Il professor Gianluca Ansalone, inizia il suo intervento interrogandosi sul perché l’occidente sia oggi più spaventato in un mondo che è paradossalmente più sicuro, longevo e prospero. A suo avviso, lo siamo perché mai prima d’ora c’era stata nella storia dell’umanità, una serie di cambiamenti nel sistema internazionale così importanti, concentrati in un arco di tempo relativamente breve.

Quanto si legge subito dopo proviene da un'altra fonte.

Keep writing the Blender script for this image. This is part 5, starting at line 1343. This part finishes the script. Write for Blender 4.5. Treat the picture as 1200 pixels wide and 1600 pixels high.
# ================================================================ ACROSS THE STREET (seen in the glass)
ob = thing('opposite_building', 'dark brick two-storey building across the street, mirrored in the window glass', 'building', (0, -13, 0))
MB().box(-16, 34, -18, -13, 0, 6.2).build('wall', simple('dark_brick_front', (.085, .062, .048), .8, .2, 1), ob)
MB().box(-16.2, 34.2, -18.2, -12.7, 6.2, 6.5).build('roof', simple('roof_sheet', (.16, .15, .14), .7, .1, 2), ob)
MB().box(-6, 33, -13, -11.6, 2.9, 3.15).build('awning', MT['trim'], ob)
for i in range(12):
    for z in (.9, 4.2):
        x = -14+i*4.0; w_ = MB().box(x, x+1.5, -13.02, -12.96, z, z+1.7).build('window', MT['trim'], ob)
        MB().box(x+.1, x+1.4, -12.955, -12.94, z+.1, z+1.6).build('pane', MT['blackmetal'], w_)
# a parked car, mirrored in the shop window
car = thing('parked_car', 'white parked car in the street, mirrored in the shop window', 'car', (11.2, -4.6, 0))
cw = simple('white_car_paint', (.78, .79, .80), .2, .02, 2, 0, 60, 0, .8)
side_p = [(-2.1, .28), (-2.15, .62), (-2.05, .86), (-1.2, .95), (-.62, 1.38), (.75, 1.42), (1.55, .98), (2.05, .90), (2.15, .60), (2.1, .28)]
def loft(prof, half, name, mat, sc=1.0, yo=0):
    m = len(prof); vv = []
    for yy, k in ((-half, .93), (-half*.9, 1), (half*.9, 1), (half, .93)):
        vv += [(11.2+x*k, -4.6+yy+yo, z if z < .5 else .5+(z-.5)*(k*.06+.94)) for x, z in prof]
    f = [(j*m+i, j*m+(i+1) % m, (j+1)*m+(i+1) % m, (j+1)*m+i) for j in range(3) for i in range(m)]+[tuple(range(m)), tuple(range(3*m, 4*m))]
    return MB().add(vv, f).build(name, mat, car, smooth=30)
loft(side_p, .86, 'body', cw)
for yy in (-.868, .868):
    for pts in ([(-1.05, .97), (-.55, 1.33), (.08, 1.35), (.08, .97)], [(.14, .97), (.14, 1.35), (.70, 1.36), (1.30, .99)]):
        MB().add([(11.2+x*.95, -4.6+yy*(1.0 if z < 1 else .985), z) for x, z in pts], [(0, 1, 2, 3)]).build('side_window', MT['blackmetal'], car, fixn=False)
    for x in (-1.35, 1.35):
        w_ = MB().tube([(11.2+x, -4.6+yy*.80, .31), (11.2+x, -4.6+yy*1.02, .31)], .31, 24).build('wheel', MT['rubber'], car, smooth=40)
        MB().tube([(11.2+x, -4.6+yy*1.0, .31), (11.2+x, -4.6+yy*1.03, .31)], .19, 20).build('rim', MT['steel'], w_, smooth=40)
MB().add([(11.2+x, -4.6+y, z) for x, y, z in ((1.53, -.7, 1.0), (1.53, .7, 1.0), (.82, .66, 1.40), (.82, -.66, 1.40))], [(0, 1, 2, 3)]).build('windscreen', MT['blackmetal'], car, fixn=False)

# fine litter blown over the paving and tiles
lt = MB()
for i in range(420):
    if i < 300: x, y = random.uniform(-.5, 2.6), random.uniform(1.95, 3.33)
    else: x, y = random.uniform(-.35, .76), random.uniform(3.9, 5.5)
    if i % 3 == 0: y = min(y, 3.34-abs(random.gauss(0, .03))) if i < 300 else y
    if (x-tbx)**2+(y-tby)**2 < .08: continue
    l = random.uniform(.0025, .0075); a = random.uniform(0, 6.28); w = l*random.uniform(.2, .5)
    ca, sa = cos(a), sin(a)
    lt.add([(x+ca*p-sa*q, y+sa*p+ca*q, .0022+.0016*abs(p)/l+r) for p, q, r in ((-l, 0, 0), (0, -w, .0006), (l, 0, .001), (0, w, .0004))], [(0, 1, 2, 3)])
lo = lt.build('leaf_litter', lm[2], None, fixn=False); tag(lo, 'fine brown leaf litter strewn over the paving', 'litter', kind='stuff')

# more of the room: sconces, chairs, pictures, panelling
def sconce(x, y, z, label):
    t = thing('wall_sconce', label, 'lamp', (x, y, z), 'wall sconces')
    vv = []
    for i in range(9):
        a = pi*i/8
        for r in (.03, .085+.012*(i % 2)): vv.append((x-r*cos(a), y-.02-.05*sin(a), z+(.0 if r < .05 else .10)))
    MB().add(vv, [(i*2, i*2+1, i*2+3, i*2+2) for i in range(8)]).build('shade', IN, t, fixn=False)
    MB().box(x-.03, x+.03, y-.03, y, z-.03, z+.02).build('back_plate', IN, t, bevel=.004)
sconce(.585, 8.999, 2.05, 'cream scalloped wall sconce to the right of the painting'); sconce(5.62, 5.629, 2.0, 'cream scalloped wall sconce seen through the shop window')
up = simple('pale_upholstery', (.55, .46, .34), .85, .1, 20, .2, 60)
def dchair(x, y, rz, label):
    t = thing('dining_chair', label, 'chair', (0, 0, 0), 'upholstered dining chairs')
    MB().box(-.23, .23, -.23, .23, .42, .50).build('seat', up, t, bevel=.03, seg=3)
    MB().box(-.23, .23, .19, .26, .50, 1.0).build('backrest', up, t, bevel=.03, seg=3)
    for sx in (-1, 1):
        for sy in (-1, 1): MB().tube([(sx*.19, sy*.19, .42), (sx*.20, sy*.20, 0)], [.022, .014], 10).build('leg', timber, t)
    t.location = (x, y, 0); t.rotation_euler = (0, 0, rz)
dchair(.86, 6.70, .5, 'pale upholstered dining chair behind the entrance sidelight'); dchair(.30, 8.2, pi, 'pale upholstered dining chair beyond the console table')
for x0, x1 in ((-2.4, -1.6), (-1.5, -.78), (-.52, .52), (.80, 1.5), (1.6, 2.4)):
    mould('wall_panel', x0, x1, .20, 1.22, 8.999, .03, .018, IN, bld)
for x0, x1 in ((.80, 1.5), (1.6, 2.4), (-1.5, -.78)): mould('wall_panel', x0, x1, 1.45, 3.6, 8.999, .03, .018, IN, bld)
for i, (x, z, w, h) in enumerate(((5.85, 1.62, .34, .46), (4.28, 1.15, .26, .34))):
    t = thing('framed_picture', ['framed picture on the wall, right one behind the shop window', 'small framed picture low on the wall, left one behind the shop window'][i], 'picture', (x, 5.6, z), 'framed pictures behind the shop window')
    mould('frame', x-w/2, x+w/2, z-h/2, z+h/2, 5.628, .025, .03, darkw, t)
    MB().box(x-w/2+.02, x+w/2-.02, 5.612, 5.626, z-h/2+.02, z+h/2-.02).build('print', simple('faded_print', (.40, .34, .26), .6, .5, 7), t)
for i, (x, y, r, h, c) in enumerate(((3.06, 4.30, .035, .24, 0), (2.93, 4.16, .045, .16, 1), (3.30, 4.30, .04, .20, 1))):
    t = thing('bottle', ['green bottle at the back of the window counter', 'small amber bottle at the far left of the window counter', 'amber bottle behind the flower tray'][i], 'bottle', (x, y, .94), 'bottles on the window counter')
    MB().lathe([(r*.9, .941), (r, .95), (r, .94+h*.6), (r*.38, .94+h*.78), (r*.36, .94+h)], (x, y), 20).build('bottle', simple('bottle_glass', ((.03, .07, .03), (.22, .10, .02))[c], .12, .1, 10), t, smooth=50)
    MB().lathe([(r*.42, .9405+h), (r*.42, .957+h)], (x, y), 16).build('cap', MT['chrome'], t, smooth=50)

Nel 2001 l’attacco alle Torri Gemelle, evento che smentisce palesemente la tesi di Fukuyama. Dopo quel drammatico evento, l’occidente ha recuperato, oltre alla dimensione storica, anche la dimensione geografica. Quella della fine della geografia si è rivelata una semplice illusione, che ci eravamo autoimposti dopo la fine della guerra fredda. In un secolo, il numero degli Stati è infatti raddoppiato. Nella seconda parte del suo intervento, il professor Ansalone ricorda come la geopolitica non sia diversa dalle altre discipline scientifiche. La geopolitica, non è una semplice interpretazione di fatti, ma ha anch’essa le sue regole fisse. La regola più importante da ricordare, è che in geopolitica i vuoti non esistono, e vengono sistematicamente riempiti da qualcuno o da qualcosa. Il vuoto che si è creato al confine tra Siria, Giordania e Iraq, ad esempio, è stato riempito temporaneamente dallo Stato Islamico. Il successo dell’Isis, è dovuto alla sciagurata condotta di una parte della leadership americana. Si pensi ad esempio a Paul Bremer, che George W. Bush nominò come Inviato Presidenziale in Iraq. Bremer, estromise immediatamente dalla scena politica del paese, il Baath (Partito Arabo Socialista) e con esso tutti gli uomini più influenti che vi appartenevano, lasciandoli di fatto fuori dalla gestione piramidale del potere, oltre che senza un lavoro. Oggi, molti di questi uomini militano nell’Isis e hanno ruoli influenti all’interno del Califfato. Il professor Ansalone, nella parte conclusiva del suo intervento, ha inoltre ricordato come il principale nemico dell’Isis siano gli sciiti. Subito dopo vengono i miscredenti cristiani. Non troviamo quindi, nella propaganda dello Stato Islamico, alcun riferimento nei confronti di Israele. Tutti i conflitti a cui oggi noi stiamo assistendo, possono essere interpretati come una guerra per procura tra le due grandi sensibilità dell’Islam, rappresentate dall’Iran (sciiti) e dall’Arabia Saudita (salafiti).